The area was then staked by Nicholson and Associates and R.M. Durfeld in 1995, and optioned to Castleford Resources Ltd. who conducted a work program focused on expanding and detailing the known zones of mineralization and also completing additional prospecting. No further work was done by Castleford and the claims, except HK3 and HK4, eventually lapsed.

In 2001, Redcorp Ventures Ltd. re-staked claims surrounding the HK3 and HK4 claims and in 2002 acquired an option on the HK3 and HK4 claims. Redcorp then completed an exhaustive program at Hawk that included surface surveys, sampling, prospecting and diamond drilling. A total of 1534 metres of drilling in twelve holes were completed with five holes being in the Radio zone (HK02001-HK02005), three in the AD zone (HK02006-HK02007), and four in the Zulu zone (094C 138) (HK02008-HK02012). Diamond drilling of the Radio veins by Redcorp indicated that several parallel veins occur along the trend and Redcorp established that the SW zone lies along the same structure as the Radio veins and it is referred to by Redcorp as the western extension of the Radio veins. Five holes were drilled along the vein in order to better characterize the mineralization and to test for areas of increased width. No drilling had been done on the Radio vein prior to 2002. Drill results indicate that gold and copper values were consistently high. However, widths intersected in drilling were similar to those seen on surface, and were considered too narrow to be of economic interest. One significant intersection (with respect to width) yielded 4.42 grams per tonne gold, 3.61 grams per tonne silver and 0.33 per cent copper over 0.95 metre (true width-0.90 metre); the highest gold value intersection reported was 16.10 grams per tonne, 7.6 grams per tonne silver and 1.62 per cent copper across a drill intersection of 0.43 metre (true width–0.33 metre) (Assessment Report 27113).

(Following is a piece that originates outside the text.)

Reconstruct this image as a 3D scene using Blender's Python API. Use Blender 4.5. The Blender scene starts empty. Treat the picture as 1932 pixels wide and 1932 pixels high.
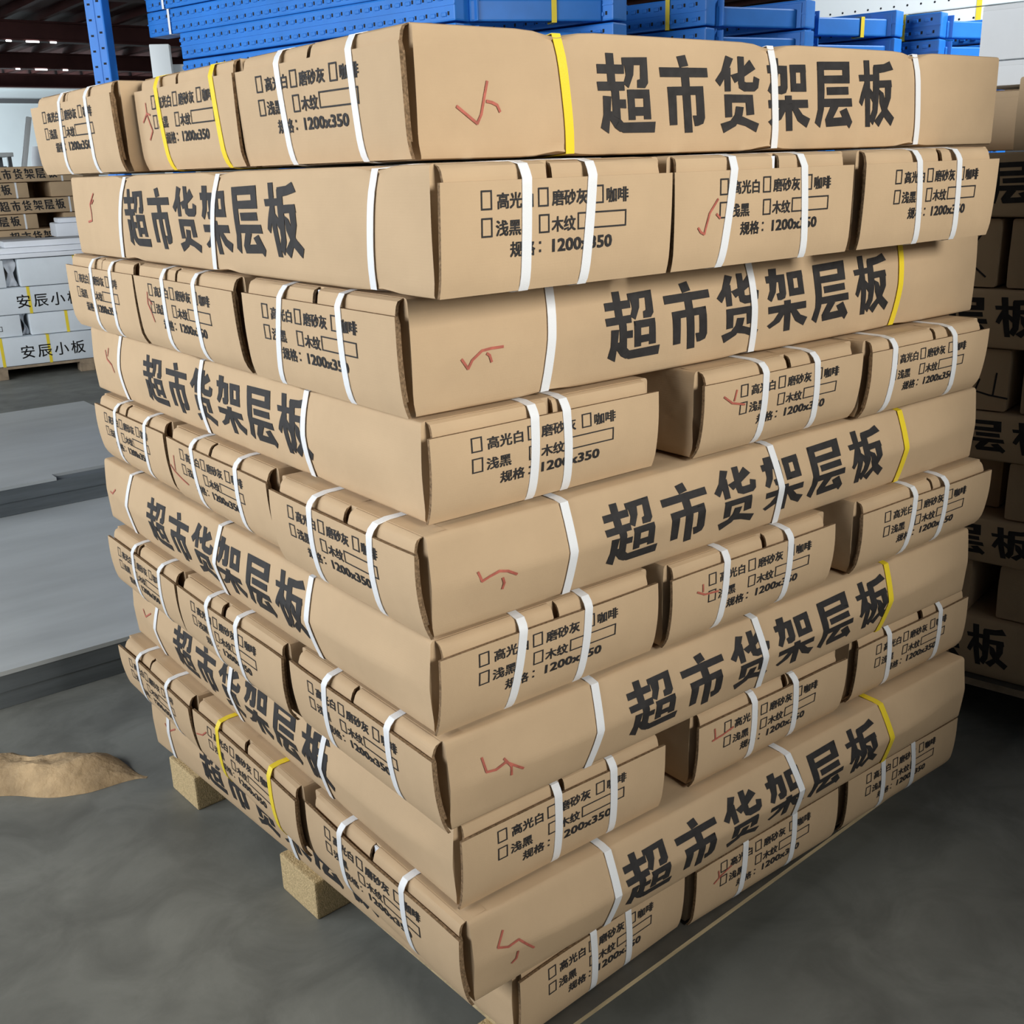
import bpy, bmesh, math, random
from mathutils import Vector, Matrix, noise
R = math.radians
scene = bpy.context.scene
COL = scene.collection

# ------------------------------------------------------------------ camera
cam_d = bpy.data.cameras.new('camera')
cam_d.sensor_width = 36.0
cam_d.lens = 36.0 * 2031.3 / 1932.0
cam_d.clip_start, cam_d.clip_end = 0.05, 300
cam = bpy.data.objects.new('camera', cam_d)
COL.objects.link(cam)
def cam_pose(pos, pitch, roll, yaw):
    fw = Vector((math.cos(yaw) * math.cos(pitch), math.sin(yaw) * math.cos(pitch), -math.sin(pitch)))
    rt = Vector((math.sin(yaw), -math.cos(yaw), 0))
    up = rt.cross(fw)
    c, s = math.cos(roll), math.sin(roll)
    r2, u2 = c * rt + s * up, -s * rt + c * up
    m = Matrix((r2, u2, -fw)).transposed().to_4x4()
    m.translation = pos
    cam.matrix_world = m
cam_pose((-0.6505, -1.0068, 1.3386), R(17.878), R(-1.899), R(52.5135))
scene.camera = cam

# ------------------------------------------------------------------ world, daylight and fill lamps
world = bpy.data.worlds.new('world')
scene.world = world
world.use_nodes = True
bg = world.node_tree.nodes['Background']
bg.inputs[0].default_value = (0.80, 0.90, 1.0, 1)
bg.inputs[1].default_value = 0.075
def area(name, loc, target, sx, sy, power, color):
    l = bpy.data.lights.new(name, 'AREA')
    l.shape = 'RECTANGLE'; l.size = sx; l.size_y = sy; l.energy = power; l.color = color
    o = bpy.data.objects.new(name, l); COL.objects.link(o)
    o.location = loc
    o.rotation_euler = (Vector(target) - Vector(loc)).to_track_quat('-Z', 'Y').to_euler()
    return o
area('front_door_daylight', (0.7, -5.4, 2.75), (0.8, 0.3, 0.9), 2.0, 2.0, 450, (1.0, 0.97, 0.91))
area('left_door_daylight', (-4.4, 0.7, 2.5), (0.2, 0.7, 0.9), 3.4, 2.0, 250, (0.955, 0.975, 1.0))
area('loading_door_daylight', (-5.0, 5.0, 2.2), (0.9, 6.6, 0.4), 4.0, 2.6, 255, (0.90, 0.96, 1.0))
area('far_wall_fill', (0.3, 16.2, 1.5), (5.0, 18.7, 1.7), 2.2, 1.5, 330, (0.88, 0.96, 1.0))  # added lamp close to the back wall, brightens it
area('white_panel_fill', (4.45, 0.5, 3.1), (5.35, 2.0, 2.05), 1.4, 0.8, 125, (0.94, 0.98, 1.0))  # added lamp aimed at the white perforated panels to brighten them

vs = scene.view_settings
vs.view_transform = 'Standard'; vs.look = 'None'; vs.gamma = 1; vs.use_curve_mapping = False
vs.exposure = 0.0

# ------------------------------------------------------------------ helpers
def tag(o, label=None, cat=None, group=None, kind=None):
    if label: o['label'] = label
    if cat: o['category'] = cat
    if group: o['group'] = group
    if kind: o['kind'] = kind
    return o
def empty(name, loc, rz, label, cat, group=None):
    o = bpy.data.objects.new(name, None); COL.objects.link(o)
    o.empty_display_size = 0.1
    o.location = loc; o.rotation_euler = (0, 0, rz)
    return tag(o, label, cat, group)
class MB:
    def __init__(s): s.v, s.f, s.m = [], [], []
    def add(s, vs, fs, mat=0):
        b = len(s.v); s.v += [tuple(p) for p in vs]
        for f in fs: s.f.append([b + i for i in f]); s.m.append(mat)
    def box(s, lo, hi, mat=0, M=None, bev=0.0):
        x0, y0, z0 = lo; x1, y1, z1 = hi
        if bev:
            bm = bmesh.new(); bmesh.ops.create_cube(bm, size=1)
            for v in bm.verts:
                v.co = Vector((x0 + (v.co.x + .5) * (x1 - x0), y0 + (v.co.y + .5) * (y1 - y0), z0 + (v.co.z + .5) * (z1 - z0)))
            bmesh.ops.bevel(bm, geom=bm.edges[:], offset=bev, segments=2, affect='EDGES', profile=0.6)
            bm.verts.index_update()
            vs_ = [v.co.copy() for v in bm.verts]; fs = [[v.index for v in f.verts] for f in bm.faces]; bm.free()
        else:
            vs_ = [Vector(p) for p in ((x0, y0, z0), (x1, y0, z0), (x1, y1, z0), (x0, y1, z0), (x0, y0, z1), (x1, y0, z1), (x1, y1, z1), (x0, y1, z1))]
            fs = [(0, 3, 2, 1), (4, 5, 6, 7), (0, 1, 5, 4), (1, 2, 6, 5), (2, 3, 7, 6), (3, 0, 4, 7)]
        if M: vs_ = [M @ v for v in vs_]
        s.add(vs_, fs, mat)
    def bar(s, a, b, w, h, mat=0, up=(0, 0, 1), bev=0.0):
        a, b = Vector(a), Vector(b); d = b - a; L = d.length; x = d / L
        y = Vector(up).cross(x); y.normalize(); z = x.cross(y)
        M = Matrix((x, y, z)).transposed().to_4x4(); M.translation = a
        s.box((0, -w / 2, -h / 2), (L, w / 2, h / 2), mat, M, bev)
    def grid(s, rows, mat=0, closed=False):
        n = len(rows[0]); vs_ = [p for r in rows for p in r]; fs = []
        for i in range(len(rows) - 1):
            for j in range(n if closed else n - 1):
                k = (j + 1) % n
                fs.append((i * n + j, i * n + k, (i + 1) * n + k, (i + 1) * n + j))
        s.add(vs_, fs, mat)
    def build(s, name, mats, parent=None, smooth=None):
        me = bpy.data.meshes.new(name)
        me.from_pydata(s.v, [], s.f)
        for m in (mats if isinstance(mats, (list, tuple)) else [mats]): me.materials.append(m)
        me.polygons.foreach_set('material_index', s.m)
        if smooth:
            me.polygons.foreach_set('use_smooth', [True] * len(s.f))
            me.set_sharp_from_angle(angle=R(smooth))
        me.update()
        o = bpy.data.objects.new(name, me); COL.objects.link(o)
        if parent: o.parent = parent
        return o

# ------------------------------------------------------------------ materials
def mat(name, base, rough=0.6, metal=0.0, spec=0.5, vary=0.0, scale=8.0, bump=0.0, bscale=60.0, vary2=None, stretch=None):
    m = bpy.data.materials.new(name); m.use_nodes = True
    nt = m.node_tree; b = nt.nodes['Principled BSDF']
    b.inputs['Base Color'].default_value = (*base, 1)
    b.inputs['Roughness'].default_value = rough
    b.inputs['Metallic'].default_value = metal
    b.inputs['Specular IOR Level'].default_value = spec
    tc = nt.nodes.new('ShaderNodeTexCoord')
    src = tc.outputs['Object']
    if stretch:
        mp = nt.nodes.new('ShaderNodeMapping'); mp.inputs['Scale'].default_value = stretch
        nt.links.new(src, mp.inputs[0]); src = mp.outputs[0]
    if vary:
        n = nt.nodes.new('ShaderNodeTexNoise'); n.inputs['Scale'].default_value = scale
        n.inputs['Detail'].default_value = 6; n.inputs['Roughness'].default_value = 0.6
        nt.links.new(src, n.inputs['Vector'])
        r = nt.nodes.new('ShaderNodeValToRGB')
        lo = [c * (1 - vary) for c in base] if vary2 is None else vary2
        hi = [min(1, c * (1 + vary)) for c in base]
        r.color_ramp.elements[0].position = 0.3; r.color_ramp.elements[0].color = (*lo, 1)
        r.color_ramp.elements[1].position = 0.7; r.color_ramp.elements[1].color = (*hi, 1)
        nt.links.new(n.outputs['Fac'], r.inputs[0]); nt.links.new(r.outputs[0], b.inputs['Base Color'])
    if bump:
        n2 = nt.nodes.new('ShaderNodeTexNoise'); n2.inputs['Scale'].default_value = bscale; n2.inputs['Detail'].default_value = 4
        nt.links.new(src, n2.inputs['Vector'])
        bp = nt.nodes.new('ShaderNodeBump'); bp.inputs['Strength'].default_value = bump; bp.inputs['Distance'].default_value = 0.01
        nt.links.new(n2.outputs['Fac'], bp.inputs['Height']); nt.links.new(bp.outputs[0], b.inputs['Normal'])
    return m
def cardboard(name, base, flute=True):
    m = mat(name, base, 0.82, spec=0.25, vary=0.07, scale=5.0)
    nt = m.node_tree; b = nt.nodes['Principled BSDF']
    tc = nt.nodes.new('ShaderNodeTexCoord')
    n = nt.nodes.new('ShaderNodeTexNoise'); n.inputs['Scale'].default_value = 420; n.inputs['Detail'].default_value = 3
    nt.links.new(tc.outputs['Object'], n.inputs['Vector'])
    w = nt.nodes.new('ShaderNodeTexWave'); w.wave_type = 'BANDS'; w.bands_direction = 'Z'
    w.inputs['Scale'].default_value = 95; w.inputs['Distortion'].default_value = 1.2; w.inputs['Detail Scale'].default_value = 0.4
    nt.links.new(tc.outputs['Object'], w.inputs['Vector'])
    n3 = nt.nodes.new('ShaderNodeTexNoise'); n3.inputs['Scale'].default_value = 14; n3.inputs['Detail'].default_value = 3
    nt.links.new(tc.outputs['Object'], n3.inputs['Vector'])
    a = nt.nodes.new('ShaderNodeMath'); a.operation = 'MULTIPLY_ADD'; a.inputs[1].default_value = 0.012
    nt.links.new(w.outputs['Fac'], a.inputs[0]); nt.links.new(n3.outputs['Fac'], a.inputs[2])
    a2 = nt.nodes.new('ShaderNodeMath'); a2.operation = 'MULTIPLY_ADD'; a2.inputs[1].default_value = 0.05
    nt.links.new(n.outputs['Fac'], a2.inputs[0]); nt.links.new(a.outputs[0], a2.inputs[2])
    bp = nt.nodes.new('ShaderNodeBump'); bp.inputs['Strength'].default_value = 0.35; bp.inputs['Distance'].default_value = 0.006
    nt.links.new(a2.outputs[0], bp.inputs['Height']); nt.links.new(bp.outputs[0], b.inputs['Normal'])
    return m
KRAFT = (0.510, 0.368, 0.226)
M_card = cardboard('kraft_cardboard', KRAFT)
M_edge = mat('cut_corrugated_edge', (0.20, 0.132, 0.075), 0.95, spec=0.1, vary=0.55, scale=260)
M_print = mat('black_ink_print', (0.028, 0.026, 0.026), 0.6, spec=0.3, vary=0.25, scale=60)
M_red = mat('red_marker_ink', (0.40, 0.105, 0.070), 0.7, vary=0.25, scale=90)
M_strapw = mat('white_plastic_strap', (0.80, 0.82, 0.84), 0.32, spec=0.55, bump=0.15, bscale=900)
M_strapy = mat('yellow_plastic_strap', (0.86, 0.66, 0.035), 0.35, spec=0.5, bump=0.15, bscale=900)
M_wood = mat('pale_pallet_wood', (0.46, 0.36, 0.21), 0.8, spec=0.2, vary=0.3, scale=20, bump=0.3, bscale=90, stretch=(0.3, 2, 2))
M_block = mat('chipboard_block', (0.60, 0.455, 0.25), 0.9, spec=0.15, vary=0.22, scale=140, bump=0.5, bscale=300)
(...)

Redcorp subsequently experienced financial difficulty and allowed most of the Hawk claims to expire and returned the key claims to Durfeld in January 2010.

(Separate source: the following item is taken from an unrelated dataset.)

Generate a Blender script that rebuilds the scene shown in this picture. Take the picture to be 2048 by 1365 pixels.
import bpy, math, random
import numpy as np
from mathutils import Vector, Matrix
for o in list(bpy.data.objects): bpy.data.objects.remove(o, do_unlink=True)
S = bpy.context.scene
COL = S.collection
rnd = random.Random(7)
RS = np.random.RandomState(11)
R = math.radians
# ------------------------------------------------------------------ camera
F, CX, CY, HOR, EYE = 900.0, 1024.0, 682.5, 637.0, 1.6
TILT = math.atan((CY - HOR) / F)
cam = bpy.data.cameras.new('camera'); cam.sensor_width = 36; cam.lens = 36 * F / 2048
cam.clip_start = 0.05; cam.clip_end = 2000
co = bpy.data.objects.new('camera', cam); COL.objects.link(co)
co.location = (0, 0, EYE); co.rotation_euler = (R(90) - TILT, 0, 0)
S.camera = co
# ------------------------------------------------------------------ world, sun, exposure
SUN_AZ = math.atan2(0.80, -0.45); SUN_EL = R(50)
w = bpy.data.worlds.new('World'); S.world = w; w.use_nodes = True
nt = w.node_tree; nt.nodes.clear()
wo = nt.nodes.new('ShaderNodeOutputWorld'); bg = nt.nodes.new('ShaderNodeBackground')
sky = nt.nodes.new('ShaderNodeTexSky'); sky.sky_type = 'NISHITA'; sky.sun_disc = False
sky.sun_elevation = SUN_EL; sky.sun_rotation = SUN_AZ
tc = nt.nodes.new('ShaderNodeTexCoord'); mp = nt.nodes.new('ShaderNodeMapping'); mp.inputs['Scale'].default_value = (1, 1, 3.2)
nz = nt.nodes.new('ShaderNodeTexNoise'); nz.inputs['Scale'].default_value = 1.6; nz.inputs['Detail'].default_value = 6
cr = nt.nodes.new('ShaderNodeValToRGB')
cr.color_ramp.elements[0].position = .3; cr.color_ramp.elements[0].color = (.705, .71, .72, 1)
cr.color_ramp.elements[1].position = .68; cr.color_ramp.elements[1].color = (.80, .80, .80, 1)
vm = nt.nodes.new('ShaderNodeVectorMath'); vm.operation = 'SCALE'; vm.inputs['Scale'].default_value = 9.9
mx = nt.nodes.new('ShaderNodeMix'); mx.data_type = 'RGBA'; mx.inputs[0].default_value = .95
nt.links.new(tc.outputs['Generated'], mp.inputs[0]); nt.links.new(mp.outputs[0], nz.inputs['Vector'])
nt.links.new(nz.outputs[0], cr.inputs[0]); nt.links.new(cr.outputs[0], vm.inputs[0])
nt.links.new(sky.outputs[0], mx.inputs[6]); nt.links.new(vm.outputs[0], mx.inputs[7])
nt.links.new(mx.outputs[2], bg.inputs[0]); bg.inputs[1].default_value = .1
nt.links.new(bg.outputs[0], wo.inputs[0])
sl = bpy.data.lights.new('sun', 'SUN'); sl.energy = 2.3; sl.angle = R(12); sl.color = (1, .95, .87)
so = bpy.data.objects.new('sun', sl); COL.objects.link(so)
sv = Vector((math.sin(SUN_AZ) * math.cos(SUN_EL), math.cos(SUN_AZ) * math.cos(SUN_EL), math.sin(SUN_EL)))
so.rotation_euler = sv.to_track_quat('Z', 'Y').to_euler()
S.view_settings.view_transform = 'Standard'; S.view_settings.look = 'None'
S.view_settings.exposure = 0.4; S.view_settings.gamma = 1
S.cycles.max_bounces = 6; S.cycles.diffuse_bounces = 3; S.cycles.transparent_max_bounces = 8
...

The most recent exploration at Hawk was completed by Alton Resource Corp. in 2010 and 2011. The first campaign completed in July 2010 took drill core originating from drill programs completed in 1990 and in 2002 that was in disarray and reorganized it. Twenty-two silt samples were collected and analyzed and, along with the historic data set for the project, digitized. In the second campaign, completed in late September 2010, additional soil and rock sampling (largely focused on the alkalic copper-gold potential) was completed in the south-central property area. During 2011, Alton expanded the claim holdings by tenure acquisition and completed a high-resolution helicopter-borne magnetic survey over the entire claim holdings. A total of 397 line kilometres was flown.